Many of the world’s great religious traditions advocate that their followers not only mark the beginning and ending of every day in ways that orient us toward God’s blessings, but that we maintain routines throughout the day to keep us continually aware of God’s presence and thereby open to giving and receiving blessing.

 

The Muslim practice of Salat, for instance, is an obligatory prayer practice for every physically and mentally able Muslim who has reached the age of puberty.  To practice Salat, a person “bends the knee” – figuratively and literally – five times a day in prayer and supplication.  The times are dictated by the position of the sun in the sky, which causes the one praying to be more aware of the movement of God’s Creation throughout the day.

 

To perform Salat, the practitioner finds a ritually clean environment – which can be as simple as a closet at work.  Before praying, one performs a ritual ablution consisting of washing hands, mouth, nose, arms, face, the fringe of the hair, the ears, and the feet three times each in that order (except for the hair which is only cleansed once).

 

After this ritual cleansing, a person offers a prescribed prayer while standing, followed by bowing with palms placed on the knees, followed by another standing prayer.  Each cycle of prayer also includes two prostrations in which a person gets down on their knees, touching their nose and forehead to the ground as an act of total submission to God.  These prostrations are followed by a period of sitting to quietly acknowledge God’s presence and authority.

 

Can you imagine interrupting each and every day five times to perform the Salat prayer ritual?
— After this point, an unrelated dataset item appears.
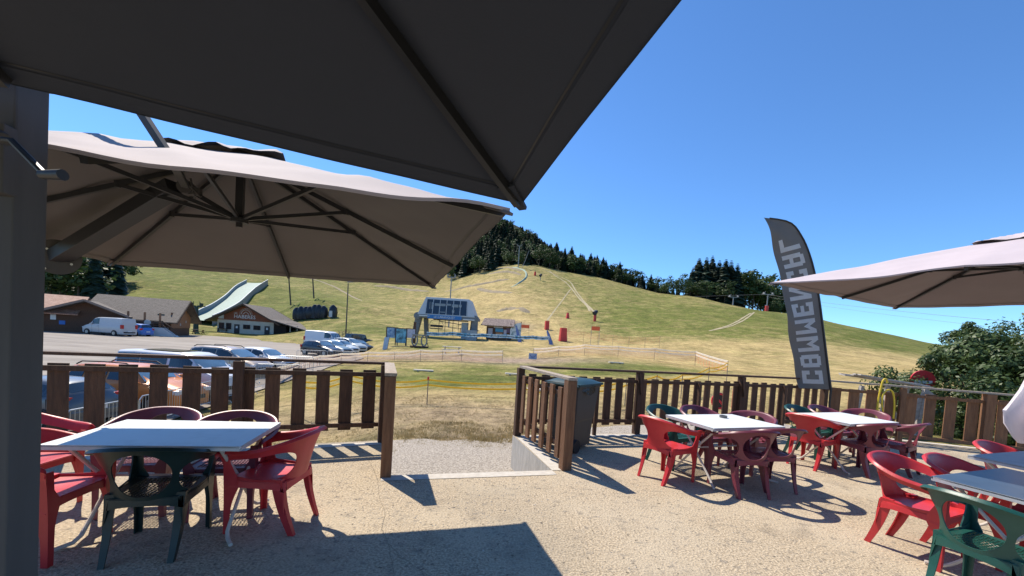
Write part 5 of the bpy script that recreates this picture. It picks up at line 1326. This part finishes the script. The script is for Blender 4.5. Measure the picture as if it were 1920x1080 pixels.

While we can certainly find examples of those who faithfully perform Salat yet whose lives appear to be anything but holy and God-serving, I have the feeling that the Salat prayer is part of the reason why, when you and I encounter Muslims, they are some of the kindest, most gentle, and gracious people we know.  For an authentic Muslim, who is reminded of God’s presence, power, and compassion continually from dawn until dusk, how could any day not become a holy-day?

 

III. Feasting On the Holy

 

Of course, praying multiple times a day is not exclusive to Muslim faith and practice.  Orthodox Jews pray three times daily and four times on the Sabbath and most Jewish holidays.

 

While Christians don’t commonly have a set number of prayers they make each day, it is common in various Christian monastic traditions to follow a “Liturgy of the Hours,” or “Divine Office”. Those who follow it pray seven times, starting with the prayer of Matins before sunrise and ending with Compline, or Night Prayer, around 9 p.m.

 

While I am a big fan of prayer and meditation, I must admit that throughout most of my life I have not prayed seven times a day, or even four or five – unless you count those “please get me to work on time” kind of prayers.  Yet I don’t simply pray willy-nilly, either.  For most of the 35 or so years I have been practicing daily prayer and meditation, I have generally made room for it just once in a day, for thirty minutes or more, and offered occasional prayers “as the Spirit moves me” throughout the day.  I have tried praying at prescribed times, to increase my mindfulness of God’s presence throughout the day, but after the initial excitement wears off – in about three days – I normally find myself forgetting to do it, or failing to schedule my time properly.

 

In the last year, however, I have been experimenting with my prayer routine.  In the course of my experiments, I stumbled upon a way to consistently pray multiple times per day that I have no trouble forgetting.

 

Those of you who know me know that I have absolutely no trouble at all remembering a meal.  Nor do I seem to leave out snacks once or twice a day.  I finally realized that if I would keep my morning prayer ritual but simply develop a prayer ritual that is centered around my eating patterns, I could maintain a routine where I pray at least four times a day, and usually five or more times.  The reason I bother mentioning it is because this practice has done far more than I ever would have imagined to heighten my daily awareness of God’s surrounding presence, and of the holiness of each moment of each day.  In other words, the practice has increased the number of blessings I experience in life simply by raising my awareness of the many ways life wants to bless me, as well as my intention to actively receive and respond to these blessings.

 

I’m not advocating that you do what I do.  But for those who are curious, here’s what I do:  It’s quite simple.  Before any food enters my mouth – whether it be part of a meal or a snack – I intentionally recall Jesus’s words, “This is my body, broken for you … This is my blood, shed for you.”  (He did say “do this as often as you eat/drink of this in remembrance of me,” didn’t he?) Then I call to mind all the different ways in which a “body” was broken and “blood” was shed in order that I might partake of food before me – even if the “body” is simply a plant’s “body” and the “blood” is simply the lifeblood of a person who gave a portion of their time and talent to harvest, transport, sell, prepare, and serve the food.  As I do so, I pay careful attention to every flavor, texture, sight, smell, and even sound I can distinguish, remembering what the Celtic Christians say about Christ being “in all things”.  Foodie that I am, it’s amazing to me how much more vibrant each bite of food tastes when I do this, and coincidentally how much more satiated I feel with less food.  More significantly, I feel more aware of the fact that the world actively wants to bless me, which heightens my experience not only of food but many other areas of life.  I look at trees with greater appreciation and awareness, and hear birdsong differently.  I dare say that I even see people a little differently, realizing that if Christ is in all things, Christ may certainly be found in fellow human beings, whether or not they intend to bless me.

 

Again, I mention what I’ve been doing lately not necessarily to suggest you “go and do likewise,” but to get you thinking about the ways you stay connected to God, and God’s blessings, throughout the day.

 

How will you make each day a holy-day?